History of Sarny
SARNY, town in Rovno district, Ukraine.
It may be assumed that the first Jews settled in Sarny in 1901, with the opening of the railroad station there. As Sarny was then a village, Jews had difficulty, under the czarist restrictions on their settlement in villages, in obtaining permission to live there. After Sarny acquired the status of a town in May 1903, its Jewish community developed rapidly. During the Civil War after the end of World War I, the Jews of Sarny did not suffer from the pogroms in Ukraine, and the community aided refugees and orphans from other places. Sarny's economy was largely based on the lumber industry. In independent Poland, after Sarny was made the district capital in 1921, the city developed further. The Jewish population numbered 2,808 in 1921 (47% of the total), 3,414 (45%) in 1931, and 4,950 (45%) in 1937. A *Tarbut school was founded in 1920–21, and an *ORT school in 1923–24. There were also a talmud torah, and several ḥadarim. At the outbreak of World War II, preparations were under way for opening a Hebrew high school. Until the early 1920s ẓaddikim of the *Karlin-Stolin ḥasidic dynasty lived in Sarny, and later continued to visit it.
[Shmuel Spector]
Holocaust Period
After the outbreak of World War II many refugees arrived in Sarny, and by 1941 the number of Jews there had risen to 7,000. During the Soviet occupation (1939–41) the Jewish institutions were disbanded. The 2,000 refugees from German-occupied western Poland were transferred to the Soviet interior. The Germans occupied Sarny on July 5, 1941, and immediately the Ukrainians staged a three-day pogrom. There began persecution of the Jews, indiscriminate murder, seizure of able-bodied people for forced labor, and extortion of large sums of money. On the Day of Atonement (Oct. 1, 1941) they rounded up the Jews in Sarny for a census and ordered them to wear the yellow badge, instead of a white band with a blue Star of David. A ghetto was established in April 1942, packed with 6,000 persons, 15 per room, and a few weeks later the Jewish community was forced to pay a "fine" of 250,000 rubles ($50,000). In June 1942, when information of mass murders reached Sarny, armed groups were organized there. They planned to set a fire and escape into the forest. But when the Germans came, the secretary of the Judenrat convinced the groups not to act. The Germans transferred the ghetto Jews to the "Poleska" camp, where about 15,000 Jews and 1,500 gypsies Jews from near-by settlements were already concentrated. On Aug. 27–28, 1942, the Germans began to "liquidate" the community. A group headed by two Jews, Tendler and Josef Gendelman, cut the wire fence, ordered to set fire to the camp barracks, and called for a mass escape. Thousands tried to flee, many of them were shot, and only a few hundred reached the forests; there some of them joined the Soviet partisan units of Satanovski and Kaplan (both Jews).

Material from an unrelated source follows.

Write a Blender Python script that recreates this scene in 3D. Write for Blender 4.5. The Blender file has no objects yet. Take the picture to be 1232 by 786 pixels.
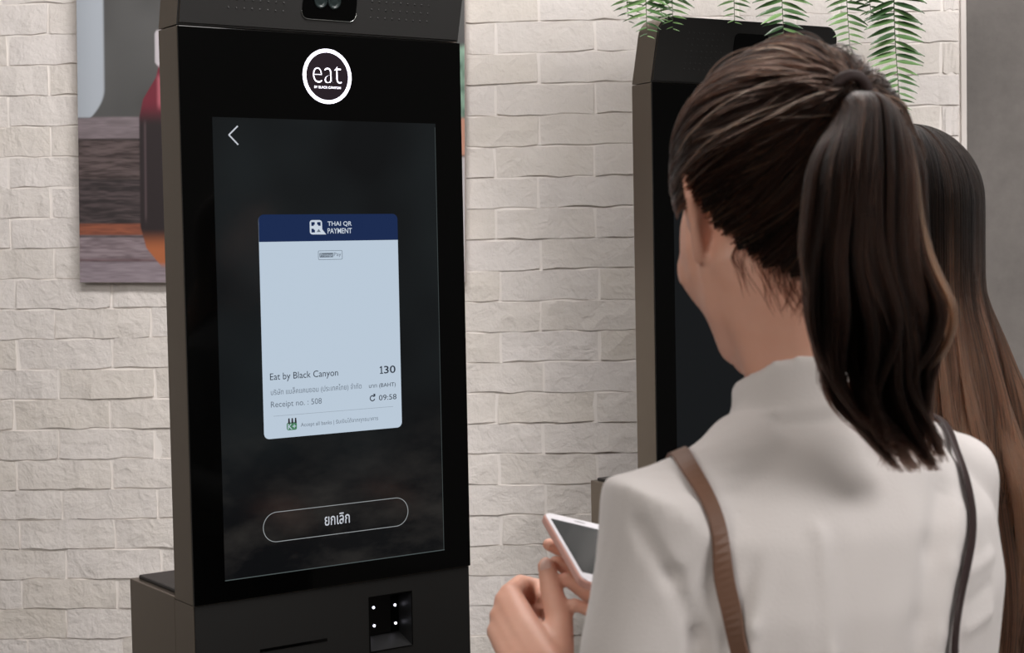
import bpy, bmesh, math, random
import numpy as np
from mathutils import Vector, Matrix
from mathutils.bvhtree import BVHTree

random.seed(7)
rng = np.random.default_rng(11)
SC = bpy.context.scene
COL = SC.collection

# ------------------------------------------------------------------ camera
PITCH, ROLL = math.radians(2.790), math.radians(1.0946)
fwd = Vector((0, math.cos(PITCH), -math.sin(PITCH)))
up0 = Vector((0, math.sin(PITCH), math.cos(PITCH)))
rt0 = Vector((1, 0, 0))
rt = rt0 * math.cos(ROLL) - up0 * math.sin(ROLL)
up = rt0 * math.sin(ROLL) + up0 * math.cos(ROLL)
cam = bpy.data.cameras.new('camera')
cam.sensor_width = 36
cam.lens = 58.16
cam.clip_start = 0.02
cam.dof.use_dof = True
cam.dof.focus_distance = 2.75
cam.dof.aperture_fstop = 16
cam_ob = bpy.data.objects.new('camera', cam)
m = Matrix((rt, up, -fwd)).transposed().to_4x4()
m.translation = (0, 0, 1.45)
cam_ob.matrix_world = m
COL.objects.link(cam_ob)
SC.camera = cam_ob

# ------------------------------------------------------------------ world, lights, exposure
w = bpy.data.worlds.new('world')
SC.world = w
w.use_nodes = True
w.node_tree.nodes['Background'].inputs[0].default_value = (1.0, 0.95, 0.9, 1)
w.node_tree.nodes['Background'].inputs[1].default_value = 0.10


def area(name, loc, target, size, energy, color=(1, 1, 1), size_y=None):
    l = bpy.data.lights.new(name, 'AREA')
    l.energy = energy
    l.color = color
    l.size = size
    if size_y:
        l.shape = 'RECTANGLE'
        l.size_y = size_y
    o = bpy.data.objects.new(name, l)
    o.location = loc
    o.rotation_euler = (Vector(target) - Vector(loc)).to_track_quat('-Z', 'Y').to_euler()
    COL.objects.link(o)
    return o


area('ceiling_panel_light', (0.5, 2.1, 2.95), (0.4, 4.0, 0.1), 2.7, 116, (1.0, 0.965, 0.945), .7)
area('ceiling_panel_light', (2.4, -0.4, 2.95), (0.4, 3.2, 1.0), 1.8, 104, (1.0, 0.965, 0.94), 1.2)
area('ceiling_panel_light', (-1.8, -1.5, 2.95), (0.3, 1.3, 1.0), 1.4, 74, (1.0, 0.94, 0.88), 1.4)
SC.view_settings.view_transform = 'Standard'
SC.view_settings.look = 'None'
SC.view_settings.exposure = 0.1
SC.view_settings.gamma = 1.0
SC.view_settings.use_curve_mapping = False


# ------------------------------------------------------------------ helpers
def lin(r, g, b):
    f = lambda c: (c / 255 / 12.92) if c / 255 <= .04045 else ((c / 255 + .055) / 1.055) ** 2.4
    return (f(r), f(g), f(b), 1)


class NT:
    def __init__(self, name):
        self.mat = bpy.data.materials.new(name)
        self.mat.use_nodes = True
        self.t = self.mat.node_tree
        self.b = self.t.nodes['Principled BSDF']

    def n(self, typ, **kw):
        nd = self.t.nodes.new(typ)
        for k, v in kw.items():
            if k.startswith('i_'):
                key = k[2:]
                nd.inputs[int(key) if key.isdigit() else key.replace('_', ' ')].default_value = v
            else:
                setattr(nd, k, v)
        return nd

    def l(self, a, ao, b, bi):
        self.t.links.new(a.outputs[ao], b.inputs[bi])

    def ramp(self, stops):
        r = self.n('ShaderNodeValToRGB')
        els = r.color_ramp.elements
        while len(els) < len(stops):
            els.new(0.5)
        for e, (p, c) in zip(els, stops):
            e.position = p
            e.color = c
        return r

    def bump(self, src, out, strength, dist=0.002):
        bp = self.n('ShaderNodeBump', i_Strength=strength, i_Distance=dist)
        self.l(src, out, bp, 'Height')
        self.l(bp, 'Normal', self.b, 'Normal')
        return bp


def mat(name, col, rough=0.5, metal=0.0, spec=0.5, emit=None, estr=1.0, coat=0.0):
    k = NT(name)
    k.b.inputs['Base Color'].default_value = col
    k.b.inputs['Roughness'].default_value = rough
    k.b.inputs['Metallic'].default_value = metal
    k.b.inputs['Specular IOR Level'].default_value = spec
    k.b.inputs['Coat Weight'].default_value = coat
    if emit:
        k.b.inputs['Emission Color'].default_value = emit
        k.b.inputs['Emission Strength'].default_value = estr
    return k.mat


def link(name, me, parent=None, material=None, smooth=False):
    o = bpy.data.objects.new(name, me)
    COL.objects.link(o)
    if parent is not None:
        o.parent = parent
    if material is not None and len(me.materials) == 0:
        me.materials.append(material)
    if smooth and len(me.polygons):
        me.polygons.foreach_set('use_smooth', [True] * len(me.polygons))
    return o


def tag(o, label=None, cat=None, group=None, kind=None):
    if label: o['label'] = label
    if cat: o['category'] = cat
    if group: o['group'] = group
    if kind: o['kind'] = kind
    return o


def empty(name, loc=(0, 0, 0), rz=0.0):
    o = bpy.data.objects.new(name, None)
    o.empty_display_size = 0.1
    o.location = loc
    o.rotation_euler = (0, 0, rz)
    COL.objects.link(o)
    return o


def pyd(name, v, f):
    me = bpy.data.meshes.new(name)
    me.from_pydata([tuple(map(float, q)) for q in v], [], f)
    me.update()
    return me


def bm_mesh(bm, name):
    me = bpy.data.meshes.new(name)
    bm.to_mesh(me)
    bm.free()
    return me


def box_bm(bm, lo, hi, bevel=0.0, seg=2):
    t = bmesh.new()
    bmesh.ops.create_cube(t, size=1)
    for v in t.verts:
        v.co = Vector([(lo[i] + hi[i]) / 2 + v.co[i] * (hi[i] - lo[i]) for i in range(3)])
    if bevel > 0:
        bmesh.ops.bevel(t, geom=t.edges[:], offset=bevel, segments=seg, profile=.5, affect='EDGES')
    me = bm_mesh(t, 'tmp')
    bm.from_mesh(me)
    bpy.data.meshes.remove(me)


def box(name, lo, hi, parent, material, bevel=0.0, seg=2):
    bm = bmesh.new()
    box_bm(bm, lo, hi, bevel, seg)
    return link(name, bm_mesh(bm, name), parent, material)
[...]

Sarny was retaken by the Soviet army on Jan. 11, 1944. A handful of survivors returned from the Soviet interior, and about 20 Jewish partisans, some of whom had fought against the Ukrainian bands led by Stefan Bandera. The remnants of the Sarny community fenced in the local cemetery and restored the tombstones that had been used for pavements. In the late 1960s there were about 100 Jews in Sarny.
BIBLIOGRAPHY:
Sefer Yizkor li-Kehillat Sarny (1961). ADD. BIBLIOGRAPHY: S. Spector (ed.), PK Poland, vol. 5 – Volhynia and Polesie (1990).